Civil Society
Editorial
Stabroek News
July 23, 2002
Human beings are multidimensional. They cannot be reduced to one major characteristic though there is a debilitating tendency in ethnically divided societies to do so.
It has been suggested, for example, that Mr Nigel Hughes is an unsuitable person to be a member of a delegation of a civic group seeking to meet President Bharrat Jagdeo and Opposition Leader Desmond Hoyte because of perceived linkages. Mr Hughes might be expected for ethnic reasons to have sympathies for the People's National Congress. He also frequently appears, as has been noted by his critics, for persons charged with being involved in politically connected violence, perhaps without charging a fee.
But there is more to Mr Hughes than that, that is not the whole man and even those two propositions surely only define him vaguely and leave much scope for individual variation. As a lawyer he has for years taken a considerable interest in human rights matters. He was an active member of the Electoral Assistance Bureau. At the cultural level, he has promoted art and jazz. Mr Hughes, like most people, is a complex person with many interests and different, even conflicting impulses.
Reducing persons to stereotypes is stultifying and intellectually crippling. Taken to its logical conclusion, it might virtually eliminate the possibility of there being a civil society in a small, unsophisticated society like ours. In the context of Guyana today, indeed, claiming membership of civil society is in effect proclaiming in some way one's humanity, saying that one is more than Indian, African or a member of another ethnic group. You are a person with certain convictions that transcend the tribe to which it is assumed you belong.
The reduction or atomising of the personality may perhaps be seen as a legacy of colonialism or the plantation. The acceptance of complexity is vital to our spiritual and intellectual emancipation. We have to get beyond simplistic stereotyping. The fact that people are prepared to invest energy in meeting to craft a civic initiative, whether it fails or not, is itself some evidence of good faith. It is an act of citizenship, a gesture to the health of the nation. From such humble beginnings can that emotional spark of nationhood be kindled. As Mr Hamley Case suggested in his letter last Saturday civil society must be seen as inclusive, a coming together of those who want to overcome extreme divisiveness and the damage that will cause to our society.

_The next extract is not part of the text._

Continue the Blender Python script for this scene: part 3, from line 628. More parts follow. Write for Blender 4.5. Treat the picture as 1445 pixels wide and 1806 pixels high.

We need to break out of these inhuman moulds that threaten to suffocate us. Civil society in our context can be deconstructed as an attempt to achieve this, to create some space in which everyone can breathe more freely. It is a declaration that there is more to our existence than hatred and resentment, that we ourselves wish to be much more than members of a tribe seeking solace for our insecurities in a group identity. We are all victims of our past, the only liberation is to become fully human.